Covering the battle inside the Beltway
YOU get the overall impression of a lot of guys in ties -- some of them Bush administration officials, some of them journalists and some lawyers -- in the four-part "Frontline" series "News War: Secrets, Sources & Spin," beginning tonight on PBS.
That everybody appears, in close-up, to belong to the same 9 o'clock dinner reservation is a controlling metaphor for what emerges, in the first hour, anyway, as a Washington potboiler among various corridors of power. None of which served the public as the Bush administration readied the nation for war with tales of Saddam Hussein's nefarious plans for another 9/11, using the institutions of the mainstream press as a mouthpiece. The "Frontline" series is what newspapers call a "special project" (or at least those few newspapers still staffed to conduct them, or willing to devote the real estate). A special project is supposed to sprawl, re-creating the tick-tock of a seminal event or subject by way of teasing out the larger implications for the culture.

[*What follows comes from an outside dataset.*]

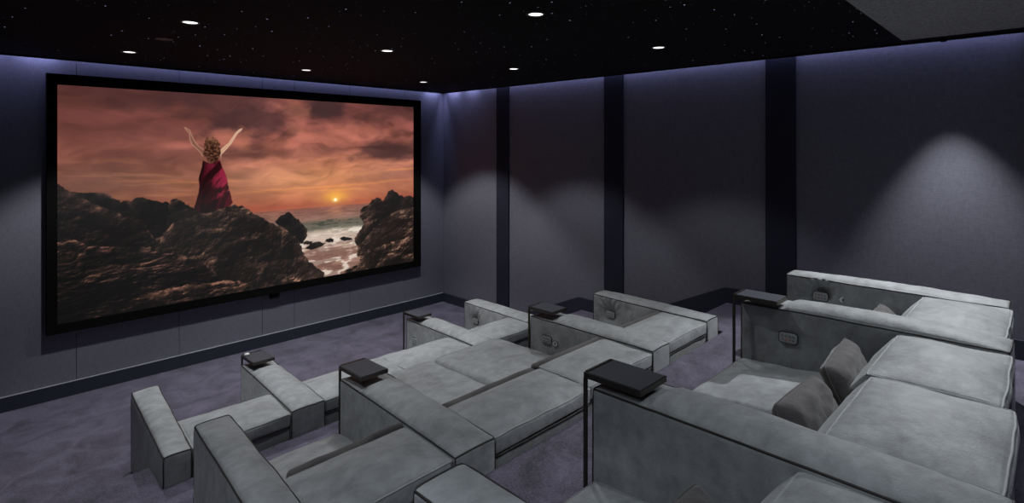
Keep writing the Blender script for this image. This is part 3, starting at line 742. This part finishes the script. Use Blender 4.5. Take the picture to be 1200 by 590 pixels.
def build_sofa(row):
    t = thing('cinema_sofa', row['label'], 'sofa', (row['arms'][0][0][0], row['arms'][0][3][1], row['z']), 'rows of grey recliner sofas')
    Z = row['z']; ZA = row['za']; A = row['arms']
    for i, q in enumerate(A):
        arm(t, q, Z + .002, ZA, tray=i in (1, 2), seed=i * 3 + Z * 10, pinch=row['pinch'].get(i))
    # seats: (left x front, left x rear, right x front, right x rear)
    def line(q, side, y):   # x of an arm side at depth y
        a, b = (q[1], q[2]) if side == 'r' else (q[0], q[3])
        k = (y - a[1]) / (b[1] - a[1]); return a[0] + (b[0] - a[0]) * k
    spans = [(0, 1, None), (1, 2, 'L'), (1, 2, 'R'), (2, 3, None)]
    for n, (i, j, half) in enumerate(spans):
        yf = row['seat_front'][n]; yr = row['rear'][n]; yb = row['back_front'][n]; yseat = yb - .10
        def xs(y):
            a, b = line(A[i], 'r', y), line(A[j], 'l', y)
            m = a + (b - a) * row.get('split', .5)
            if half == 'L': b = m
            if half == 'R': a = m
            return a, b
        # upholstered body under the seat and behind the back
        g = .004
        a0, b0 = xs(row['body_front'][n]); a1, b1 = xs(yr)
        quad = [(a0 + g, row['body_front'][n]), (b0 - g, row['body_front'][n]), (b1 - g, yr + .012), (a1 + g, yr + .012)]
        Pad(quad, Z + .002, Z + .22, r=.015, puff=0, n=(4, 6, 3), amp=.001).build('base', M['base'], t)
        yb2 = yr + .26; a2, b2 = xs(yb2)
        quad = [(a2 + g, yb2), (b2 - g, yb2), (b1 - g, yr + .012), (a1 + g, yr + .012)]
        bp = Pad(quad, Z + .20, ZA - .125, r=.015, puff=0, bulge=.004, n=(10, 3, 6), amp=.003, seed=n); bo = bp.build('back_panel', M['base'], t)
        # seat
        af, bf = xs(yf); ar, br = xs(yseat)
        ext = yf > row['body_front'][n] + .2
        so_, sp = seat_between(t, (af, ar), (bf, br), yf, yf, yseat, Z + (.20 if not ext else .225), Z + row['seat_z'][n], Z + row['seat_zr'][n], seed=n * 5 + Z, puff=.02 if ext else .028, name='seat_cushion' if not ext else 'reclined_footrest_seat')
        bm = bmesh.new(); tube(bm, sp.edge('front', 24), .003)
        link('seam', bm, M['base'], so_)
        # back cushion: wedge front, domed top level with the arms
        aF, bF = xs(yb); aB, bB = xs(yb + .075)
        wd = .10 if Z > .8 else .0
        topq = [(aF + g, yb), (bF - g, yb), (b1 - g, yr), (a1 + g, yr)]
        botq = [(aB + g, yb + .85 * wd), (bB - g, yb + .85 * wd), (b1 - g, yr + .004), (a1 + g, yr + .004)]
        front_low = Pad([(aF + g, yb - .01), (bF - g, yb - .01), (bB - g, yr + .22), (aB + g, yr + .22)], Z + .26, ZA - .07, r=.03, puff=0,
                        bottom=[(aB + g, yb - .01 + wd), (bB - g, yb - .01 + wd), (bB - g, yr + .22), (aB + g, yr + .22)], n=(10, 4, 5), amp=.003, seed=n + 2)
        front_low.build('back_front_panel', M['suede'], t)
        cp = Pad(topq, ZA - .118, ZA + row['crown'] - .012, r=.022, puff=row['puff'], bottom=botq, bulge=.010, n=(16, 12, 4), seed=n * 7 + Z, amp=.004, pw=2.2)
        co_ = cp.build('back_cushion', M['suede'], t)
        bm = bmesh.new(); tube(bm, cp.edge('ring', 26), .005, closed=True)
        link('piping', bm, M['seam_light'] if row['light_piping'] else M['seam'], co_)
        bm = bmesh.new(); tube(bm, [(p.x, p.y - .002, ZA - .121) for p in cp.edge('rear', 20)], .006); link('shadow_seam', bm, M['seam'], co_)
    for (x, y, z, k) in row['panels']:
        panel(t, x, y, z, k)
    return t

# front sofa
rowA = dict(label='front cinema sofa on the lowest carpet level, nearest the screen', z=0.0, za=.65, light_piping=True,
    arms=[[(1.127, 5.455), (1.330, 5.455), (1.205, 4.145), (1.034, 4.145)],
          [(1.978, 5.407), (2.245, 5.405), (2.171, 4.165), (1.893, 4.165)],
          [(3.858, 5.462), (4.120, 5.460), (4.075, 4.195), (3.810, 4.195)],
          [(4.826, 5.535), (5.060, 5.535), (5.020, 4.210), (4.760, 4.210)]],
    seat_front=[5.42, 5.44, 5.46, 5.50], body_front=[5.30, 5.32, 5.34, 5.38], rear=[4.165, 4.185, 4.205, 4.215], back_front=[4.63, 4.64, 4.66, 4.67],
    seat_z=[.31] * 4, seat_zr=[.40] * 4, crown=-.002, puff=.048,
    pinch={3: (5.30, .45, .036), 2: (5.33, .44, .010)}, panels=[(3.849, 5.27, .44, 'pad'), (4.812, 5.30, .45, 'pad')])
rowB = dict(label='middle cinema sofa on the first raised platform, its two centre seats reclined', z=P1, za=P1 + .65, light_piping=True,
    arms=[[(1.014, 3.47), (1.215, 3.47), (1.105, 2.145), (.905, 2.145)],
          [(1.900, 3.450), (2.190, 3.445), (2.102, 2.150), (1.814, 2.150)],
          [(3.845, 3.482), (4.130, 3.480), (4.092, 2.195), (3.817, 2.195)],
          [(4.901, 3.53), (5.115, 3.53), (5.055, 2.225), (4.827, 2.225)]],
    seat_front=[3.44, 3.97, 3.95, 3.50], body_front=[3.32, 3.36, 3.36, 3.38], rear=[2.155, 2.165, 2.19, 2.225], back_front=[2.62, 2.63, 2.66, 2.68],
    seat_z=[.31, .335, .345, .31], seat_zr=[.40, .37, .37, .40], crown=-.002, puff=.048, split=.52,
    pinch={3: (3.30, .93, .036), 2: (3.27, .935, .008)}, panels=[(3.838, 3.27, .935, 'pad'), (3.833, 3.165, .925, 'round'), (4.888, 3.30, .93, 'pad')])
ZC_ = 1.613
rowC = dict(label='rear cinema sofa on the highest platform, nearest the viewer', z=P2, za=ZC_, light_piping=True,
    arms=[[(1.027, 1.425), (1.240, 1.425), (1.215, .060), (1.000, .060)],
          [(2.002, 1.450), (2.270, 1.450), (2.245, .075), (1.975, .075)],
          [(3.830, 1.530), (4.090, 1.530), (4.126, .150), (3.830, .150)],
          [(4.952, 1.600), (5.170, 1.600), (5.160, .200), (4.915, .200)]],
    seat_front=[1.42, 1.50, 1.53, 1.57], body_front=[1.36, 1.42, 1.45, 1.49], rear=[.075, .10, .14, .18], back_front=[.60, .605, .63, .66],
    seat_z=[.305, .305, .305, .31], seat_zr=[.37] * 4, crown=.0, puff=.045,
    pinch={3: (1.33, 1.48, .038), 2: (1.22, 1.44, .006)}, panels=[(3.822, 1.22, 1.44, 'pad'), (4.928, 1.33, 1.475, 'pad'), (4.922, 1.17, 1.478, 'round')])
for r_ in (rowA, rowB, rowC): build_sofa(r_)
for o, bm, mt in PANELS: 
    link('button', bm, mt, o, smooth=False)

# ================================================================== ARM TRAY TABLES
def tray_table(x0, x1, y0, y1, zt, zf, label):
    """a glass tray on a C-shaped flat-bar frame that stands in front of the armrest"""
    t = thing('tray_table', label, 'side table', ((x0 + x1) / 2, y1 + .012, zf), 'tray tables on the armrests')
    bm = bmesh.new(); box(bm, x0 + .006, x1 - .006, y0 + .004, y1 - .004, zt - .022, zt); bevel(bm, .003, 2)
    link('tray_top', bm, M['tray'], t, smooth=False)
    bm = bmesh.new(); w = .012
    for x in (x0, x1 - w): box(bm, x, x + w, y0, y1 + .014, zt - .026, zt - .002)
    box(bm, x0 + w, x1 - w, y0 - .001, y0 + .005, zt - .026, zt - .004)
    box(bm, x0 + w, x1 - w, y1, y1 + .014, zt - .026, zt + .002)
    bevel(bm, .0015, 1)
    link('frame', bm, M['bronze'], t, smooth=False)
    for x in (x0, x1 - w):
        bm = bmesh.new(); box(bm, x, x + w, y1 + .0, y1 + .016, zf + .002, zt - .026); bevel(bm, .0015, 1); link('leg', bm, M['bronze'], t, smooth=False)
    bm = bmesh.new(); box(bm, x0, x1, y1 + .0, y1 + .016, zf + .001, zf + .013); bevel(bm, .0015, 1); link('foot_bar', bm, M['bronze'], t, smooth=False)
    return t
tray_table(1.990, 2.205, 1.200, 1.470, 1.677, P2, 'largest black tray table, on the near armrest of the rear sofa')
tray_table(3.745, 3.945, 1.265, 1.535, 1.677, P2, 'black tray table on the farther armrest of the rear sofa, by the right wall pilaster')
tray_table(1.902, 2.105, 3.180, 3.452, P1 + .735, P1, 'black tray table on the left armrest of the middle sofa, beside the reclined seats')
tray_table(3.838, 4.050, 3.210, 3.486, P1 + .735, P1, 'black tray table on the farther armrest of the middle sofa')
ta = tray_table(1.988, 2.180, 5.140, 5.410, .735, 0, 'black tray table on the front sofa with a small white object on it')
tray_table(3.830, 4.025, 5.190, 5.465, .735, 0, 'small black tray table on the front sofa, without anything on it')
# small white puck on the front left tray
bm = bmesh.new(); n = 24
prof = [(0, 0), (.020, 0), (.024, .006), (.021, .014), (.012, .018), (0, .019)]
rg = [[bm.verts.new((2.022 + r * math.cos(2 * PI * k / n), 5.375 + r * math.sin(2 * PI * k / n), .7355 + h)) for k in range(n)] for r, h in prof[1:-1]]
for A_, B_ in zip(rg[:-1], rg[1:]):
    for k in range(n): bm.faces.new((A_[k], A_[(k + 1) % n], B_[(k + 1) % n], B_[k]))
bm.faces.new(rg[0][::-1]); bm.faces.new(rg[-1])
o = link('white_puck', bm, M['white'], None); o['label'] = 'small round white object lying on the front sofa tray table'; o['category'] = 'ornament'

# ================================================================== SCATTER PILLOWS
def pillow(cx, cy, cz, w, h, d, rx, ry, rz, label, seed=0, group='dark taupe scatter pillows'):
    """a stuffed pillow: two domed faces meeting in a seam with pinched corners; lies in local xy"""
    bm = bmesh.new(); n = 22; G = {}
    for sgn in (1, -1):
        for i in range(n + 1):
            for j in range(n + 1):
                a, b = -1 + 2 * i / n, -1 + 2 * j / n
                pin = 1 - .09 * (a * a) * (b * b) * 1.0
                x = a * w / 2 * (1 - .07 * (1 - b * b) * abs(a) ** 3 * -1 - .05 * abs(a) ** 3 * (1 - b * b)) * pin
                y = b * h / 2 * pin * (1 - .06 * abs(b) ** 3 * (1 - a * a))
                prof = ((1 - a ** 4) * (1 - b ** 4)) ** .55
                z = sgn * d / 2 * prof
                z += sgn * prof * (.018 * noise.noise(Vector((a * 2.1 + seed, b * 2.4, sgn))) + .006 * noise.noise(Vector((a * 6 + seed, b * 6, 4))))
                key = (i, j, sgn if (0 < i < n and 0 < j < n) else 0)
                if key not in G: G[key] = bm.verts.new((x, y, z))
    def gv(i, j, s): return G[(i, j, s if (0 < i < n and 0 < j < n) else 0)]
    for s in (1, -1):
        for i in range(n):
            for j in range(n):
                bm.faces.new((gv(i, j, s), gv(i + 1, j, s), gv(i + 1, j + 1, s), gv(i, j + 1, s)))
    edge = [G[(i, 0, 0)].co.copy() for i in range(n)] + [G[(n, j, 0)].co.copy() for j in range(n)] + [G[(n - i, n, 0)].co.copy() for i in range(n)] + [G[(0, n - j, 0)].co.copy() for j in range(n)]
    o = link('scatter_pillow', bm, M['pillow'], None)
    o['label'] = label; o['category'] = 'pillow'; o['group'] = group
    o.location = (cx, cy, cz); o.rotation_euler = (math.radians(rx), math.radians(ry), math.radians(rz))
    b2 = bmesh.new(); tube(b2, edge, .004, closed=True)
    p = link('piping', b2, M['pillow'], None); p.parent = o
    return o
pillow(3.445, .785, 1.41, .62, .33, .15, 62, 0, 4, 'dark taupe pillow in the rear centre seat, the one farther from the viewer', 1)
pillow(2.825, .80, 1.395, .52, .32, .15, 60, 0, -3, 'dark taupe pillow in the rear centre seat, overlapping behind the near armrest', 5)
pillow(4.52, .80, 1.40, .50, .34, .14, 62, 0, 5, 'dark taupe pillow just peeking above the far armrest of the rear sofa', 9)
pillow(1.76, .86, 1.335, .36, .28, .15, 55, 0, 0, 'dark taupe pillow at the bottom edge, beside the armrest with the largest tray', 13)

# lumbar bolsters in front of the middle sofa's backs
def bolster(x0, x1, y, z0, z1, label, d=.060):
    p = Pad([(x0, y + d), (x1, y + d), (x1, y), (x0, y)], z0, z1, r=.035, puff=0, bulge=.008, n=(14, 3, 6), amp=.006, seed=x0)
    o = p.build('lumbar_bolster', M['pillow'], None)
    o['label'] = label; o['category'] = 'cushion'; o['group'] = 'lumbar bolsters along the sofa backs'
    return o
zb0, zb1 = P1 + .45, P1 + .640
bolster(1.19, 1.86, 2.632, zb0, zb1, 'flat dark lumbar cushion on the leftmost seat of the middle sofa')
bolster(2.15, 2.985, 2.642, zb0, zb1, 'flat dark lumbar cushion on the left one of the two reclined middle seats')
bolster(3.01, 3.82, 2.672, zb0, zb1, 'flat dark lumbar cushion on the right one of the two reclined middle seats')
bolster(4.13, 4.84, 2.692, zb0, zb1, 'flat dark lumbar cushion on the rightmost seat of the middle sofa')

# ================================================================== CAMERA + RENDER LOOK
F_PX, TH = 655.11, math.radians(45.98353)
cam = bpy.data.cameras.new('camera'); co_ = bpy.data.objects.new('camera', cam); COL.objects.link(co_)
cam.sensor_fit = 'HORIZONTAL'; cam.sensor_width = 36; cam.lens = 36 * F_PX / 1200
cam.shift_y = -(295 - 173) / 1200
co_.location = (0, 0, H_CAM)
co_.rotation_euler = (PI / 2, 0, -TH)
cam.clip_start = .02
SC.camera = co_
w = bpy.data.worlds.new('world'); w.use_nodes = True; w.node_tree.nodes['Background'].inputs[0].default_value = (0, 0, 0, 1); SC.world = w
SC.view_settings.view_transform = 'Standard'; SC.view_settings.look = 'None'; SC.view_settings.gamma = 1
SC.view_settings.exposure = 0.0
try: SC.view_settings.use_curve_mapping = False
except Exception: pass
SC.cycles.max_bounces = 6; SC.cycles.diffuse_bounces = 4; SC.cycles.glossy_bounces = 3
SC.cycles.sample_clamp_indirect = 4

On "News War," that subject is the harassed and reputation-scarred Fourth Estate. In subsequent weeks, it will delve into what sounds more quotidian -- Wall Street's encroachment on the newspaper industry (focusing on the internal tussle between Tribune Co. and top editors at the Los Angeles Times) amid other talked-over points: the good-bad influence of the blogosphere and the devolution of broadcast news as seen through ABC's exiling of Ted Koppel.
If things go according to plan, you should feel a little sick by March 27, the air date for Part 4. Part 1 begins at the beginning, which is to say the run-up to war in Iraq and the Bush administration's concomitant distaste for reporters (because they always want to know stuff).
This is "Frontline," so no surprise that we're dropped like a lobster into a boiling conspiracy -- the Bushies using hallowed news operations like the New York Times to promote bogus intelligence on Hussein's weapons of mass destruction, thus creating what Tom Rosenstiel, director of the Project for Excellence in Journalism, calls "an echo effect."
The lead reporter on "News War" is "Frontline's" Lowell Bergman, and he's sneaky marvelous. Bergman's take-down of big tobacco when he was a producer for "60 Minutes" was made into a great whistle-blower caper, Michael Mann's "The Insider," with Al Pacino in the Bergman role.